Shortly before this, John Dickens had been arrested for debt, and soon the whole family, except for Charles, who was found lodgings, joined him in the Marshalsea Debtors' Prison. The double blow - his menial job and the family shame - gave Charles a shock which transformed him. In later years he told only his wife and his closest friend, John Forster, of these experiences, which haunted him till his death.
After three months in prison, John Dickens was released by process of having himself declared an Insolvent Debtor, but it was not until weeks later that he withdrew Charles from work and sent him to school, where he did well. At fifteen, Charles began work in the office of a firm of Gray's Inn attorneys. Sensing a vocation elsewhere, he taught himself shorthand, and eighteen months later began to work as a freelance reporter in the court of Doctors' Commons.

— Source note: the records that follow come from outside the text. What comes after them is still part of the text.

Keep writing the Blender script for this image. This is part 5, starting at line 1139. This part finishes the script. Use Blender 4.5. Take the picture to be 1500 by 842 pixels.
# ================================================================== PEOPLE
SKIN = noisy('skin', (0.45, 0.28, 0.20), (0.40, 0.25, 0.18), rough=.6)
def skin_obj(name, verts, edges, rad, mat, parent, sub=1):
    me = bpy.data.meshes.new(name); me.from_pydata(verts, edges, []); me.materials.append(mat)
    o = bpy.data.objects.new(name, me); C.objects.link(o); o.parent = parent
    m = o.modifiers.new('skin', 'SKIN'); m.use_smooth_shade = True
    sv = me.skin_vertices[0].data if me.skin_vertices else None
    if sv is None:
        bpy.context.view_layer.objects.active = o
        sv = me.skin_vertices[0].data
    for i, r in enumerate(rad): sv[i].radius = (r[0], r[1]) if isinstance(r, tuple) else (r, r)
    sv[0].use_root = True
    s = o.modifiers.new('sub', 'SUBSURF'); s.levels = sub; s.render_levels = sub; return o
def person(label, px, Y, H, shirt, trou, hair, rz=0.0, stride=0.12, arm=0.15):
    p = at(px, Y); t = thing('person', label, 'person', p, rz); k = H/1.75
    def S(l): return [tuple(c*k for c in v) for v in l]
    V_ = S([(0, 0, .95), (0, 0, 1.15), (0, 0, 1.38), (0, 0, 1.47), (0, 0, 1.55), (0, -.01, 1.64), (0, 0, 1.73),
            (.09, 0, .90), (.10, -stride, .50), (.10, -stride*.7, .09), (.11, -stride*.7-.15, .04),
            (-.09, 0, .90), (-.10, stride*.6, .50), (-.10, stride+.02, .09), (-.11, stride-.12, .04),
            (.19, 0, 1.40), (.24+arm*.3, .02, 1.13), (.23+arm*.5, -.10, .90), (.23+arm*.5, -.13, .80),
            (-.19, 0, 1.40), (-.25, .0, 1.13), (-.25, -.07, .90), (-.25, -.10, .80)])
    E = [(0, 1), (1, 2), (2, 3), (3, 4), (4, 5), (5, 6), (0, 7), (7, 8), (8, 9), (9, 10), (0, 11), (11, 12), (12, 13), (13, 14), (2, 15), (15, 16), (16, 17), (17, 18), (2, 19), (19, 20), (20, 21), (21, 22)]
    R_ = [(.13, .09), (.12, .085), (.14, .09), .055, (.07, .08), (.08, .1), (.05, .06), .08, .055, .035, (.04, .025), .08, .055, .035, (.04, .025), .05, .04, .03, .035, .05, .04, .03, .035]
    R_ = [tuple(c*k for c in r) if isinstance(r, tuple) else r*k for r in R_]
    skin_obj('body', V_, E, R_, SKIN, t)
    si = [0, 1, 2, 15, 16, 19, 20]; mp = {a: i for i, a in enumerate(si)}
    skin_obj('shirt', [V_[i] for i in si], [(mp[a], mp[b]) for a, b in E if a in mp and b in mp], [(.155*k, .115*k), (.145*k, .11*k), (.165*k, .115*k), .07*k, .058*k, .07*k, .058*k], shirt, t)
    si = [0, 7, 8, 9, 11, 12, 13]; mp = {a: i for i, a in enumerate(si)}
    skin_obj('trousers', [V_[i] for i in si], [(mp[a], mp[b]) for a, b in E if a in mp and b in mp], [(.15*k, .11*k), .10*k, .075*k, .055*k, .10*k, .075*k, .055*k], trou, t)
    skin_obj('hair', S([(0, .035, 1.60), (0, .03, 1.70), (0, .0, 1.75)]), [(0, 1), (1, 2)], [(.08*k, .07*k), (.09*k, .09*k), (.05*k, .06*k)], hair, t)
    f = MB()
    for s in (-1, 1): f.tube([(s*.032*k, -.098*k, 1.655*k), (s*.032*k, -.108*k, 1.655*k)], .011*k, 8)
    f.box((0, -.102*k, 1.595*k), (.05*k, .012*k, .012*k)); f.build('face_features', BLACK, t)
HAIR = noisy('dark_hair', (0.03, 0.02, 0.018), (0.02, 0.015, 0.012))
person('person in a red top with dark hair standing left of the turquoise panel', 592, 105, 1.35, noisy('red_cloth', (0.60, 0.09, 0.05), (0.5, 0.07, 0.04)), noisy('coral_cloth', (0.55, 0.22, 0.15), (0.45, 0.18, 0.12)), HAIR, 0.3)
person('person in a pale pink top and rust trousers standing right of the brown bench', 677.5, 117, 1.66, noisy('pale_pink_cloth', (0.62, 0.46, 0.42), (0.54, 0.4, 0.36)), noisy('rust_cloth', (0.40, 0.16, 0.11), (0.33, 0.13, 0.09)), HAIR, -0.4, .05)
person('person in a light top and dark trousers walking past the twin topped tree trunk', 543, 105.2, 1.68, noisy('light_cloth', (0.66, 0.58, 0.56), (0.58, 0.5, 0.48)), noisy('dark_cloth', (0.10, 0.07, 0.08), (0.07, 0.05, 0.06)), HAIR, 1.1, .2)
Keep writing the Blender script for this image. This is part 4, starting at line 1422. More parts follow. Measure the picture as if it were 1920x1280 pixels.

In 1829 or 1830 he fell passionately in love with Maria Beadnell, the daughter of a banker. Their affair staggered fruitlessly on until the summer of 1833. Meanwhile, he began to report parliamentary debates, and won himself a high reputation for speed and accuracy. His first
Sketches by Boz
appeared in magazines soon after he was twenty-one. In 1834 he joined the reporting staff of the
Morning Chronicle.
A well-received volume of his
Sketches
appeared on his twenty-fourth birthday.
His growing reputation secured him a commission from the publishers, Chapman and Hall, to provide the text to appear in monthly instalments beside sporting plates by a popular artist, Seymour. He âthought of Mr Pickwick'. Two days after the first number appeared he married Catherine Hogarth, the daughter of a fellow-journalist, on the prospect. Although early sales were disappointing,
Pickwick Papers
(1836-7) soon became a publishing phenomenon, and Dickens's characters the centre of a popular cult. Part of the secret was the method of cheap serial publication, which Dickens used for all his subsequent novels (some, however, being serialized in weekly magazines edited by himself), and which was copied by other writers.
While
Pickwick
was still running, Dickens began
Oliver Twist
(1837).
Nicholas Nickleby
(1838-9) provided him with a third success, and sales of
The Old Curiosity Shop
(1840-41) reached 100,000. After finishing
Barnaby Rudge
(1841), Dickens set off with his wife for the United States. He went full of enthusiasm for the young republic, but returned heartily disillusioned, in spite of a triumphant reception. His experiences are recorded in
American Notes
(1842).
His first setback came when
Martin Chuzzlewit
(1843-4) did not repeat the extraordinary success of its predecessors, though he promptly inaugurated his triumphant series of
Christmas Books
with
A Christmas Carol
(1843). He now travelled abroad, first to Italy (1844-5) and then to Switzerland and Paris (1846). During a brief interlude in England he projected, not another novel, but a paper, the
Daily News.
This first appeared in January 1846, but Dickens resigned after only seventeen days as editor.